* WRITTEN PROBLEM
Every line of the material below should be repeated exactly.

* PROVIDED DATA
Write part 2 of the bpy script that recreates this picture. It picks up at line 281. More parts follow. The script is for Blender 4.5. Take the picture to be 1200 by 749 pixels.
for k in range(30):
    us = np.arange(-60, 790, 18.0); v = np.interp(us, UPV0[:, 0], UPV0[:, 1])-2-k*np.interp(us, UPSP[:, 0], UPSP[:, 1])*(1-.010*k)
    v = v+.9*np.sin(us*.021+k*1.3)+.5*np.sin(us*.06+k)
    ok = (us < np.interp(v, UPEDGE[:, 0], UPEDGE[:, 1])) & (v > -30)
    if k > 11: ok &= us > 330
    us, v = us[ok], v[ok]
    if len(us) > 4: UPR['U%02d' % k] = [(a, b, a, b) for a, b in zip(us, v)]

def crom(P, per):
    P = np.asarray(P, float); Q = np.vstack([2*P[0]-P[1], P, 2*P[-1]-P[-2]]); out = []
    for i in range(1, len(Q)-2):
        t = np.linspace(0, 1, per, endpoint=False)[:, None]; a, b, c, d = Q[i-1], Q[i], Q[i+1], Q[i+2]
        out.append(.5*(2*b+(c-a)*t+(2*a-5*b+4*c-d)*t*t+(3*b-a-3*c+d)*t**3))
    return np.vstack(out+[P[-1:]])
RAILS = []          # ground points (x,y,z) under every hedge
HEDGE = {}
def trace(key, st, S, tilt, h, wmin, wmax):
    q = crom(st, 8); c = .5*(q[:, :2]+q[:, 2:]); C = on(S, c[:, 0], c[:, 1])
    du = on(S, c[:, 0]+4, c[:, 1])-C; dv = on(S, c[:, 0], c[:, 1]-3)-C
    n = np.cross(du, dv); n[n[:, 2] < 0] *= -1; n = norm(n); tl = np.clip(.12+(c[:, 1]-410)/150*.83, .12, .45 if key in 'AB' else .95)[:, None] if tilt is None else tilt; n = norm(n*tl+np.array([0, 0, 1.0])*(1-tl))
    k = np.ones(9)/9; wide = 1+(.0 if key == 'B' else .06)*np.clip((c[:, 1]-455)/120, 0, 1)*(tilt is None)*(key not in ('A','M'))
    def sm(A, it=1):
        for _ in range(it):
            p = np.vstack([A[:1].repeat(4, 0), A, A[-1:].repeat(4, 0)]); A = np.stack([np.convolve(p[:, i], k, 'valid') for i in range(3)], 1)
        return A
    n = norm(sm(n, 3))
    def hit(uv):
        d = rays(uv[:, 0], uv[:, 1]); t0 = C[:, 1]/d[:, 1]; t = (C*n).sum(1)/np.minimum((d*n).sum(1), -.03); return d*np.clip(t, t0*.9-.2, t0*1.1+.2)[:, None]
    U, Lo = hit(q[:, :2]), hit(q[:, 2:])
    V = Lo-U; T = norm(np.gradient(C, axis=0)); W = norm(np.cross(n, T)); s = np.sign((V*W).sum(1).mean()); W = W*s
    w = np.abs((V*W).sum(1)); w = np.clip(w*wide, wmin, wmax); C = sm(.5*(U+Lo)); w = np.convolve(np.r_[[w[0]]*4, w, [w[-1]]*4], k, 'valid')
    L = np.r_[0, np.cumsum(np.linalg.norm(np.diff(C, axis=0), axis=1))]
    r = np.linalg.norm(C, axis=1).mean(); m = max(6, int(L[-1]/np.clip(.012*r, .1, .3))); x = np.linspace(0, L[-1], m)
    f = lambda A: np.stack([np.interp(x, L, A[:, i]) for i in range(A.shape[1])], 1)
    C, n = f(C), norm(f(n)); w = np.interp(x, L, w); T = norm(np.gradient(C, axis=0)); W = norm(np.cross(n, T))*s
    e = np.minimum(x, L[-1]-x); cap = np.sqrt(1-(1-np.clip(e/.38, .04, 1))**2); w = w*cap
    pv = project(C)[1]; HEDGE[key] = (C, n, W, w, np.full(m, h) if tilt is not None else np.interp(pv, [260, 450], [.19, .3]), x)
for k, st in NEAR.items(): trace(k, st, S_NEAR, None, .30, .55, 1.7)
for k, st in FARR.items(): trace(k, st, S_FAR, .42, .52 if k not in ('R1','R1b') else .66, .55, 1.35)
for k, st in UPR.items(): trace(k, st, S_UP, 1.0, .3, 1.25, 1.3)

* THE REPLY
Write part 2 of the bpy script that recreates this picture. It picks up at line 281. More parts follow. The script is for Blender 4.5. Take the picture to be 1200 by 749 pixels.
for k in range(30):
    us = np.arange(-60, 790, 18.0); v = np.interp(us, UPV0[:, 0], UPV0[:, 1])-2-k*np.interp(us, UPSP[:, 0], UPSP[:, 1])*(1-.010*k)
    v = v+.9*np.sin(us*.021+k*1.3)+.5*np.sin(us*.06+k)
    ok = (us < np.interp(v, UPEDGE[:, 0], UPEDGE[:, 1])) & (v > -30)
    if k > 11: ok &= us > 330
    us, v = us[ok], v[ok]
    if len(us) > 4: UPR['U%02d' % k] = [(a, b, a, b) for a, b in zip(us, v)]

def crom(P, per):
    P = np.asarray(P, float); Q = np.vstack([2*P[0]-P[1], P, 2*P[-1]-P[-2]]); out = []
    for i in range(1, len(Q)-2):
        t = np.linspace(0, 1, per, endpoint=False)[:, None]; a, b, c, d = Q[i-1], Q[i], Q[i+1], Q[i+2]
        out.append(.5*(2*b+(c-a)*t+(2*a-5*b+4*c-d)*t*t+(3*b-a-3*c+d)*t**3))
    return np.vstack(out+[P[-1:]])
RAILS = []          # ground points (x,y,z) under every hedge
HEDGE = {}
def trace(key, st, S, tilt, h, wmin, wmax):
    q = crom(st, 8); c = .5*(q[:, :2]+q[:, 2:]); C = on(S, c[:, 0], c[:, 1])
    du = on(S, c[:, 0]+4, c[:, 1])-C; dv = on(S, c[:, 0], c[:, 1]-3)-C
    n = np.cross(du, dv); n[n[:, 2] < 0] *= -1; n = norm(n); tl = np.clip(.12+(c[:, 1]-410)/150*.83, .12, .45 if key in 'AB' else .95)[:, None] if tilt is None else tilt; n = norm(n*tl+np.array([0, 0, 1.0])*(1-tl))
    k = np.ones(9)/9; wide = 1+(.0 if key == 'B' else .06)*np.clip((c[:, 1]-455)/120, 0, 1)*(tilt is None)*(key not in ('A','M'))
    def sm(A, it=1):
        for _ in range(it):
            p = np.vstack([A[:1].repeat(4, 0), A, A[-1:].repeat(4, 0)]); A = np.stack([np.convolve(p[:, i], k, 'valid') for i in range(3)], 1)
        return A
    n = norm(sm(n, 3))
    def hit(uv):
        d = rays(uv[:, 0], uv[:, 1]); t0 = C[:, 1]/d[:, 1]; t = (C*n).sum(1)/np.minimum((d*n).sum(1), -.03); return d*np.clip(t, t0*.9-.2, t0*1.1+.2)[:, None]
    U, Lo = hit(q[:, :2]), hit(q[:, 2:])
    V = Lo-U; T = norm(np.gradient(C, axis=0)); W = norm(np.cross(n, T)); s = np.sign((V*W).sum(1).mean()); W = W*s
    w = np.abs((V*W).sum(1)); w = np.clip(w*wide, wmin, wmax); C = sm(.5*(U+Lo)); w = np.convolve(np.r_[[w[0]]*4, w, [w[-1]]*4], k, 'valid')
    L = np.r_[0, np.cumsum(np.linalg.norm(np.diff(C, axis=0), axis=1))]
    r = np.linalg.norm(C, axis=1).mean(); m = max(6, int(L[-1]/np.clip(.012*r, .1, .3))); x = np.linspace(0, L[-1], m)
    f = lambda A: np.stack([np.interp(x, L, A[:, i]) for i in range(A.shape[1])], 1)
    C, n = f(C), norm(f(n)); w = np.interp(x, L, w); T = norm(np.gradient(C, axis=0)); W = norm(np.cross(n, T))*s
    e = np.minimum(x, L[-1]-x); cap = np.sqrt(1-(1-np.clip(e/.38, .04, 1))**2); w = w*cap
    pv = project(C)[1]; HEDGE[key] = (C, n, W, w, np.full(m, h) if tilt is not None else np.interp(pv, [260, 450], [.19, .3]), x)
for k, st in NEAR.items(): trace(k, st, S_NEAR, None, .30, .55, 1.7)
for k, st in FARR.items(): trace(k, st, S_FAR, .42, .52 if k not in ('R1','R1b') else .66, .55, 1.35)
for k, st in UPR.items(): trace(k, st, S_UP, 1.0, .3, 1.25, 1.3)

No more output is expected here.